Silver Crown Shines

The market is flooded with decent KX155s. Dont overlook the value of using one for the number two slot.

For years-before Garmin even existed as a company-the Bendix/King Silver Crown line of digital avionics set the standard for IFR avionics. There was competition, of course, chiefly Narco and various iterations of Cessna avionics. Used aircraft listings in Trade-A-Plane touted Silver Crown IFR and for this reason, aft buyers often paid a premium.

Despite the fact that Bendix/King did very little to change the line over the year, up until just a few years ago, digital Silver Crown was still the avionics of choice of aircraft manufacturers from Mooney to Beechcraft. Garmins domination of the market ended all this, of course, but one thing didnt change: the quality of the Silver Crown equipment, its durability and ease of installation and use. And lets not forget to mention that there’s a ton of this equipment installed and its being removed in ever greater volume. This represents a rare buying opportunity for owners who cant afford or who arent interested in a high-dollar upgrade with new equipment.

With the proven reliability and utility of the now well-established Garmin GNS430, we are surprised to see the number of owners who remove relatively new Silver Crown gear, especially the popular KX155 digital navcomms, to free up panel real estate for something newer. Although some of these owners want to retain the KX155, some find they simply don’t have room for it.

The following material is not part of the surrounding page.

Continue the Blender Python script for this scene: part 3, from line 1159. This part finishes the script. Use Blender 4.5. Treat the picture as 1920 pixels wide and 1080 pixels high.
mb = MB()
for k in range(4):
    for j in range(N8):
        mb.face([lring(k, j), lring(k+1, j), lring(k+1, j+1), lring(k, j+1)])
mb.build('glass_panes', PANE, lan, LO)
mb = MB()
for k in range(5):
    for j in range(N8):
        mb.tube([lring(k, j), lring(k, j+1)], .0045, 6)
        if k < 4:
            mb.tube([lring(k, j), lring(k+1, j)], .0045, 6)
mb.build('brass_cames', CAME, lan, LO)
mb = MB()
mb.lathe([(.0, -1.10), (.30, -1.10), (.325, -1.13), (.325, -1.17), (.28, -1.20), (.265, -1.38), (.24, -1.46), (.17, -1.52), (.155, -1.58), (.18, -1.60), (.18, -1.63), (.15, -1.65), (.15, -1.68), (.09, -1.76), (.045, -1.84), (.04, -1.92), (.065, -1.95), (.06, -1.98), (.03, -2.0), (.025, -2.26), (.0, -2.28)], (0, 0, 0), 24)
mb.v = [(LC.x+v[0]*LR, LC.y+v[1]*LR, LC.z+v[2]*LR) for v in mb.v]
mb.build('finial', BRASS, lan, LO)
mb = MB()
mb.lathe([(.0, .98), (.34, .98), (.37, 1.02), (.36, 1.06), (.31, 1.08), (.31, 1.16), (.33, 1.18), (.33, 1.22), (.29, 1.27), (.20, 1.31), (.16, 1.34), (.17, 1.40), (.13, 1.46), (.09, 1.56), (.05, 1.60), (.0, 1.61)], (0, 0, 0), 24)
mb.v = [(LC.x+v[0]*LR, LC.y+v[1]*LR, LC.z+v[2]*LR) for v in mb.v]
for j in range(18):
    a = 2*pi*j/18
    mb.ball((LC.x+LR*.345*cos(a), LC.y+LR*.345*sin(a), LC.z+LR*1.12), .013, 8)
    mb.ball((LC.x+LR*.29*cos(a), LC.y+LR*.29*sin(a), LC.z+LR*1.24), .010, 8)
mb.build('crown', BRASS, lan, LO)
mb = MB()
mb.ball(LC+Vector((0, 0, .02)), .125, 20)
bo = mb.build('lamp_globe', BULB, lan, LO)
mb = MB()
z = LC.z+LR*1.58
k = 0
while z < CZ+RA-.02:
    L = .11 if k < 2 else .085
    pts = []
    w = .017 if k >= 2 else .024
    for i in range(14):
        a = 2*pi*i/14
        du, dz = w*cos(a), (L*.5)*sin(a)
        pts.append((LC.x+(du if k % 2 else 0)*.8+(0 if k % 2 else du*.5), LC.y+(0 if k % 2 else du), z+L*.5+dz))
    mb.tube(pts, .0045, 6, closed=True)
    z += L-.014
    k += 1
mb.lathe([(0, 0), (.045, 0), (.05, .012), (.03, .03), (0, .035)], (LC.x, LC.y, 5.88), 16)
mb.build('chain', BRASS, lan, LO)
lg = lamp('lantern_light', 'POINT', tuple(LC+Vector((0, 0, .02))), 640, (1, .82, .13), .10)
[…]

Somewhere around the summer of 2000, the market made a major shift, becoming flooded with used KX155s, KMA24 audio panels and the KLN90B GPS system. This trend is continuing, although the volume may be slowing somewhat. This is good for the budget conscious utilitarian with an airplane begging for avionics upgrade but one that doesnt need or deserve a $30,000 upgrade.

What to Look For
You need to be cautious when searching the Silver Crown market, however, and you can afford to be. The KX155 and KX165 navcomm, for example, is voltage specific so if your airplanes electrical system is 28 volts, a 14-volt version wont do.

While a 14-volt unit can be made to work in a 28-volt airplane, adding the voltage stepdown equipment may not make economic sense. Shop for the unit that suits your airplane electrical system.

Some flavors of the KX155 have a glideslope receiver, some just have VOR and localizer. Buy what you need based on budget. For high-mins IFR, you probably don’t need dual glideslopes. On the other hand, you can get the additional glideslope for about $500 on the used market; thats good back-up for not much money. (don’t forget the expense of a second antenna and wiring.) You can find used KX155s across a wide price range, from $1800 to $3000.

A common failing in the KX155/165 series and many other products in the digital Silver Crown line is gas discharge display problems. While display replacement is a relatively easy task on the repair bench, the displays themselves cost several hundred dollars.

Finding a well-maintained used unit, as with the airplane itself, is important. If youre buying from a local shop, ask them about the display or have them fire it up so you an inspect it. If buying mail order, make sure you can return a defective unit or that theyll vouch for the display.

Owners who refuse to use cabin covers or windshield sunshields also tend to own Silver Crown equipment with faded display lenses. We see a lot of these and there’s really no reason to buy one, considering how many better ones are on the market. You can afford to be selective.